Il disco si apre con “It’s Not Over Yet”, un brano dal sapore antico, impregnato da suggestive atmosfere anni 60, che sembrano provenire direttamente da un 45 giri ricoperto di polvere che gira sul piatto, perduto nel tempo e nella memoria. Chitarre acustiche inframmezzate da tastiere e batteria sincopata richiamano atmosfere autunnali. Le foglie cadono, ricoprono la strada ormai vuota. Il cielo è ricoperto da nuvole cariche di pioggia e il vento soffia forte. Sarebbe questo l’incipit perfetto per descrivere “Wandering”, una perfetta colonna sonora per un film americano, possibilmente ambientato a New York negli anni 80, in cui due persone si incontrano dopo tanto tempo e si abbracciano. Speranza, rinascita ma soprattutto voglia di ricostruire qualcosa a distanza di tanto tempo.

Sicuramente lei indosserebbe un lungo cappotto nero, avrebbe i capelli biondi e un cappello di lana a cilindro nero. Lui invece indosserebbe un giubbotto di pelle marrone, un paio di jeans e stivaletti a punta con ghirigori ai lati. L’inquadratura che immortalerebbe la scena dovrebbe certamente partire dall’alto, magari dal Bronx, inquadrando in dettaglio le finestre socchiuse dei palazzi con le facciate in mattone, i cassonetti esterni che colmi di spazzatura e le strade umide. Il disco continua con le sonorità ombrose di “Memories and Dust”, che rievocano a tratti gli anni 90 e quel sano malessere che impregnava il sound della scena di Seattle, opportunamente spezzato dagli archi che velatamente soffiano venti di serenità e quiete, dissipando dalla mente le possibili urla che hanno impreziosito il sopracitato genere.

“Una piccola differenza” è certamente un omaggio al cantautorato degli anni 70, ai grandi maestri. Un brano che riporta alla mente l’inchiostro tra le dita, il calore delle antiche taverne e gli appunti lasciati sul tavolo. Un passaggio temporale di qualche decade per finire direttamente nell’Inghilterra Brit-pop/postpunk di fine anni 90, inizio 2000. “Don’t stop dreaming” ci racconta un viaggio temporale incalzante, pregiato dalla storia musicale che ha rappresentato quella parte d’Europa, aprendo conseguentemente la strada ad “I will meet you again”, un delicato episodio acustico in cui la voce apre i propri canali comunicativi con un delicatissimo arpeggio in sottofondo. Superata “Cant’ find a reason”, con la sua timbrica vocale decisa e le sue dinamiche compatte, e “Never ending war”, un classico impreziosito di modernità, è il turno di “An eye on the world”, in cui viene definitivamente sdoganato il confine linguistico e stilistico musicale.

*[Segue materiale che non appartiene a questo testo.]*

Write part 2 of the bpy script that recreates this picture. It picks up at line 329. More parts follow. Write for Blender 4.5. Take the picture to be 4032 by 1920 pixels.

La lingua italiana e l’inglese si destreggiano egregiamente su due registri equilibrati: “cieli confusi e stelle spezzate”, recita il testo, ripercorrendo terreni sonori che ricordano particolari sonorità già tracciati negli anni 70. Una miscela che unisce funky e un cantato che a tratti si avvicina al rap. Testi visionari, colori primari e confini che delimitano “umana pietà” e “ricordo di civiltà” in un “mondo spesso immondo”, come recita il testo. Se “Wandering” potrebbe essere la perfetta colonna sonora per un film ambientato a New York negli anni 80, “In Your Eyes”, figurerebbe benissimo come sigla di chiusura per lo stesso ipotetico film sopracitato. I protagonisti, in questo caso, si allontanerebbero lungo una strada - dopo un abbraccio che avrebbe fortemente intaccato i loro ricordi, i loro occhi e i loro sentimenti - tra i rottami in fumo, mentre la notte lentamente ricoprirebbe la città.